(10 years ago)
Lords Chamber
To ask Her Majesty’s Government what is their response to the recent analysis by the Office for Budget Responsibility on the rollout of universal credit.
In the OBR’s independent forecast of public spending, it has assumed a modest adjustment to the rollout for universal credit, which it says has a comparatively small impact on forecast expenditure. We maintain our determination to deliver the plan already set out which has been assured by the Major Projects Authority and signed off by the Treasury. The plan is on track. Universal credit will bring economic benefits of £7 billion every year.
Both eminent bodies, the OBR and the IFS, forecast that the policy of the Government is reducing the state to its lowest level since the early 1930s. That is utterly different from what the Minister is predicting. Is not that dire consequence possible? It is utter madness, is it not? Does the Minister dispute the conclusions of both bodies? What is his prognosis?
Well, my Lords, I will talk about universal credit and what it aims to do for the people who need support from the state system. It directs our funding far more efficiently to people who need that support. It produces economic benefits of £7 billion every year and it does so at an investment cost of £1.8 billion. That investment cost is down from the £2.4 billion that we originally envisaged.

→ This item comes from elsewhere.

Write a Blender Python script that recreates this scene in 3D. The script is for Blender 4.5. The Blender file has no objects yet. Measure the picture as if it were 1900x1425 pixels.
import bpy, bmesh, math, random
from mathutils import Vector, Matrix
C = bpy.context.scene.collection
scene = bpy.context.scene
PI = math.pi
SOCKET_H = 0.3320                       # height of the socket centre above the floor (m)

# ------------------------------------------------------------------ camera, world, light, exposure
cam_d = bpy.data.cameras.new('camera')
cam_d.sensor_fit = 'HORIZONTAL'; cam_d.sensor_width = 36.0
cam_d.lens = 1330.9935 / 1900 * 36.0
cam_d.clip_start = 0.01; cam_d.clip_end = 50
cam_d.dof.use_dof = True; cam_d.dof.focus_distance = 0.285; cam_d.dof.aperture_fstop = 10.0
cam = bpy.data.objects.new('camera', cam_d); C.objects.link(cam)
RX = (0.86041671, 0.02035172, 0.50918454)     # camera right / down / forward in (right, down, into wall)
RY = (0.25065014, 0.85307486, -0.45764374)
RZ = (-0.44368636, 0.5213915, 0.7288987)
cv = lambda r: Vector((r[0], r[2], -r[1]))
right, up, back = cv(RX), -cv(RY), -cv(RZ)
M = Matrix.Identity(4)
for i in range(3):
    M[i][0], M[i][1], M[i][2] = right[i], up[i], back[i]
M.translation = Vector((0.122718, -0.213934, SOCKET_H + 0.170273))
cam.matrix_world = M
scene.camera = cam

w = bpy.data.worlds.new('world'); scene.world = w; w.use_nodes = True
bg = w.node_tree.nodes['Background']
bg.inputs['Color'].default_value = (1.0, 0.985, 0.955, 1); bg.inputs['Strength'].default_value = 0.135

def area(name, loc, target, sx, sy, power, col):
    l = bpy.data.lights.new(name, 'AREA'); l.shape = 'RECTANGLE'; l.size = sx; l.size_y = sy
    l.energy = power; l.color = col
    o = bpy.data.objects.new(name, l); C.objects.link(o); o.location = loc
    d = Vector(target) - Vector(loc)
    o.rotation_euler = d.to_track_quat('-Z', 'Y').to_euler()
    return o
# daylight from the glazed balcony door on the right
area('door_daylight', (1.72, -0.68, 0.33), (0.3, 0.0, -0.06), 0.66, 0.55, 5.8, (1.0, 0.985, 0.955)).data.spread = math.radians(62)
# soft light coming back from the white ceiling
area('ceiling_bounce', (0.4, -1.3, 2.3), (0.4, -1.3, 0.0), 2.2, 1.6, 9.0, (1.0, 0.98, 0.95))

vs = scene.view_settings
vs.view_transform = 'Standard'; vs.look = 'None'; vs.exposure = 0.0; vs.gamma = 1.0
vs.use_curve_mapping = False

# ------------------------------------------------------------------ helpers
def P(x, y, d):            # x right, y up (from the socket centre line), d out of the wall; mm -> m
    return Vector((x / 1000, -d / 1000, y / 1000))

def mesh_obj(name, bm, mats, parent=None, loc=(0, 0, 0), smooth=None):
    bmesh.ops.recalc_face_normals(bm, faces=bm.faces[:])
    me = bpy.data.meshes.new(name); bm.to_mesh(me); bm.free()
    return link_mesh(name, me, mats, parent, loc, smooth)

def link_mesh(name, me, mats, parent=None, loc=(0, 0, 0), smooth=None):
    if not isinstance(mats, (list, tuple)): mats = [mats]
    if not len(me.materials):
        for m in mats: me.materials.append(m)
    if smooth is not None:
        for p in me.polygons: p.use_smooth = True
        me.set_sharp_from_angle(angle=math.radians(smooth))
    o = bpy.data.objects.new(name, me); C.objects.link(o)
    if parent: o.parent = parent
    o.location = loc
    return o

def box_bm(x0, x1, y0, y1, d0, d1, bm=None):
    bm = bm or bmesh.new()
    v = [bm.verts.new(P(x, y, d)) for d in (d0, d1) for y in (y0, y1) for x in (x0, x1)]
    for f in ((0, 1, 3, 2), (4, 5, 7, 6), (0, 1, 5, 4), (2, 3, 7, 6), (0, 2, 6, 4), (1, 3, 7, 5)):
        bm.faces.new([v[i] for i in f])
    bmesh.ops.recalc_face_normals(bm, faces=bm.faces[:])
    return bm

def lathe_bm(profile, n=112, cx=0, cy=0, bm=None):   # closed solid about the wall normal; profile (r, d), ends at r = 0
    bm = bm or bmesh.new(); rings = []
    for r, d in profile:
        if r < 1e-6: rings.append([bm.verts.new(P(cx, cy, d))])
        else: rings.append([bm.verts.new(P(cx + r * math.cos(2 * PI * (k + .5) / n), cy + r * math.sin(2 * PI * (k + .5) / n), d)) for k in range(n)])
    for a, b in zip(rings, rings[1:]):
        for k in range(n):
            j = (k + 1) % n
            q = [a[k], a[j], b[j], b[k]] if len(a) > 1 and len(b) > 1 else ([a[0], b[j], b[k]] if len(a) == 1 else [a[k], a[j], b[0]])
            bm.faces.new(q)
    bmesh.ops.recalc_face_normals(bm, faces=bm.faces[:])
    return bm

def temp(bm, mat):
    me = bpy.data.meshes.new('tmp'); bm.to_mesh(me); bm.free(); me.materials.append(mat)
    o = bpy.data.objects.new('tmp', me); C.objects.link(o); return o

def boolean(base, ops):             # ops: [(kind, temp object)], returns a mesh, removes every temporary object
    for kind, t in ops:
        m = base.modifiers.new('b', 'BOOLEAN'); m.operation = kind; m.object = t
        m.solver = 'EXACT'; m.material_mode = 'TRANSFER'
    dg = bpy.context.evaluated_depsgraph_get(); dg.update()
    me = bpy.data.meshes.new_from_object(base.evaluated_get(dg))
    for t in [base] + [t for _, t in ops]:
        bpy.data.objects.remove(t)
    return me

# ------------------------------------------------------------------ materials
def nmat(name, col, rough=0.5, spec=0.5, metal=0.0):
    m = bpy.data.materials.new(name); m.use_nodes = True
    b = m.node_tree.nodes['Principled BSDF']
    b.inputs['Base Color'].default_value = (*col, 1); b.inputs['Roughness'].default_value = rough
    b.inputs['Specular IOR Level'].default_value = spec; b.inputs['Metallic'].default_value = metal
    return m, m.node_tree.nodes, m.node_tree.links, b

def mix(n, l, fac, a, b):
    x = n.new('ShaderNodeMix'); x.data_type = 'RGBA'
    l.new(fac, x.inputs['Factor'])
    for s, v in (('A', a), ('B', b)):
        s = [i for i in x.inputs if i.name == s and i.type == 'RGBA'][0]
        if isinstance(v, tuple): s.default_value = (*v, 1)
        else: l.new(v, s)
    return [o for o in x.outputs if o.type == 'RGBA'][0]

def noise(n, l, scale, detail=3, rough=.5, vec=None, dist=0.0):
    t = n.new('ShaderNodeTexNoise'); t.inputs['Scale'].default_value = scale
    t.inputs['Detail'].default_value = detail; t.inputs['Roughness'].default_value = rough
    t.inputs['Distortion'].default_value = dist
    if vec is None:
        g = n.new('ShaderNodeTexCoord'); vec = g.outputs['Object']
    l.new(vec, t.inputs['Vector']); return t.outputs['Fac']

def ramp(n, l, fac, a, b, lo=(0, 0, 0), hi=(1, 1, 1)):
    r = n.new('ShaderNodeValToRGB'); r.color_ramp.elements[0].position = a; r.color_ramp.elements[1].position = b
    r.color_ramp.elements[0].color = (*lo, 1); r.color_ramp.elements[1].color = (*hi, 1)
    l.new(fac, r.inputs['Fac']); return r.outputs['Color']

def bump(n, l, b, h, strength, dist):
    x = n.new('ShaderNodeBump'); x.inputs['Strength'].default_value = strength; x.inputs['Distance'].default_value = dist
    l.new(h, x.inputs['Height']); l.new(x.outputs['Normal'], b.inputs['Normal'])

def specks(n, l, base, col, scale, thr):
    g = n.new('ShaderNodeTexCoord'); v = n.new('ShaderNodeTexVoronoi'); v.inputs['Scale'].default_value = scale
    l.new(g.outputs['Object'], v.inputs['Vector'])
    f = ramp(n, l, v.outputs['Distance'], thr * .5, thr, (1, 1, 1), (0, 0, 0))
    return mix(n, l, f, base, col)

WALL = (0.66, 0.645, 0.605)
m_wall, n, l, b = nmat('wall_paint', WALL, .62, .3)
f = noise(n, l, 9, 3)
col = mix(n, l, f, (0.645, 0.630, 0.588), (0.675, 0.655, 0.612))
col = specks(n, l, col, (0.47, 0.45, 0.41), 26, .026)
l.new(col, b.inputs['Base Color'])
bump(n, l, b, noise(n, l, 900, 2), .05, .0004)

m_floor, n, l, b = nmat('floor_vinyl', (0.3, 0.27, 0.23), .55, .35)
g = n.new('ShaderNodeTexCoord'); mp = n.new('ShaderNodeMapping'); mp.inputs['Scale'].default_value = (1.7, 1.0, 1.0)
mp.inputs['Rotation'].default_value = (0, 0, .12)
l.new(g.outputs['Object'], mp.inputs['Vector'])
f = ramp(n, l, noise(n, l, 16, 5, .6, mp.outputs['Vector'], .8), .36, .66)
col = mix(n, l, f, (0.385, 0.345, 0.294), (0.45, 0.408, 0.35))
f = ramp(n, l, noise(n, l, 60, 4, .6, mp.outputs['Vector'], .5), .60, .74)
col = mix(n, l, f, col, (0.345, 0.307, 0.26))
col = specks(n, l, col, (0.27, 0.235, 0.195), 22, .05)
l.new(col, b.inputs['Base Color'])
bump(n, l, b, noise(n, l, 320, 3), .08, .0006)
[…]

What is my noble friend doing to ensure that the most vulnerable are supported through universal credit?
One of the things that we need to do with universal credit is to make sure that everyone can take part in it. We are creating a system to do that through universal support, where we go into partnership with local authorities to help people, concentrating particularly on financial and digital inclusion. We then pull in all the other third sector companies, such as landlords, Citizens Advice and credit unions, to make sure that support is holistic.
I do not doubt the Government’s intentions or the Minister’s commitment, but this has to be delivered to work. To go back to the original Question, the OBR said at the time of the Autumn Statement that, despite having already been delayed repeatedly and reset last year, it was assuming an extra six-month delay on top of the Government’s current plans because of what it called “optimism bias” in the DWP. Just right now, as the Public Accounts Committee is hearing from the Treasury, it was confirmed by the chair that the Treasury has not signed off the DWP’s business case for universal credit. What can the Minister say to the House? Universal credit is running almost four years late. It is costing money to taxpayers and vulnerable clients. It risks, frankly, making a laughing stock of the department. What can the Minister tell us to reassure us and how can we believe him?
I re-emphasise that the Treasury has signed off the strategic outline business case. This plan is being done in a way that makes sure that we do it safely and securely—not the big bang method. As I said, it is being done more cheaply than originally envisaged. It is vital that we do not do the kind of thing that happened with tax credit when it was opened on one day and was a total shambles for millions of people.
Will my noble friend resist the carping criticism coming from the opposition Benches and take credit for the fact that when they were in government for 10 years they did nothing about the fact that some people were worse off in work than out of work? My noble friend and his colleagues are to be congratulated on taking very difficult and complex decisions to solve this problem and seeing more people coming into work as a result.
My Lords, I have developed an extraordinarily keen appreciation of why politicians do not like to do fundamental reform, but this reform is absolutely essential because the present system is a shambles. It does not encourage people into work or reward them systematically for doing that. The whole point of universal credit is that you join up the out-of-work and the in-work systems so that there is a smooth progression that everyone can understand.
My Lords, £40 million has been written off with IT in this system with a further £40 million being used on the old IT system. The useful IT life has now been downgraded from 15 years to five years. Given that this information was extracted painfully from the department by the NAO, is it not the case that warning lights have been flashing for two years and that only an objective assessment of the scheme will do in order to determine whether this architecture is fit for purpose?
My Lords, the NAO has recognised the savings to government of going the way that we are going, with a live service showing us how it works and a properly designed digital service coming out behind. The NAO has recognised that the savings to government of that approach are £2 billion.
My Lords, the Public Accounts Committee has pointed out that the Government are too trusting of quasi-monopolistic private providers such as G4S, which is to have a major role in the development of universal credit. Have the Government forgiven it for overcharging the taxpayer £130 million for tagging people who did not exist or had died?
My Lords, the Minister was given a very gentle question from his noble friend. Will he tell the House how much taxpayers’ money in this country is being paid to people to subsidise employers who do not pay a living wage, particularly those employers who fail to pay taxes properly here? I appreciate that this is a wide question. I would like a detailed written answer about how much each one of us is subsidising people who are tax shy.
I will give an oral answer, not a written one. The whole system was invented by the previous Government under tax credits where £170 billion was spent.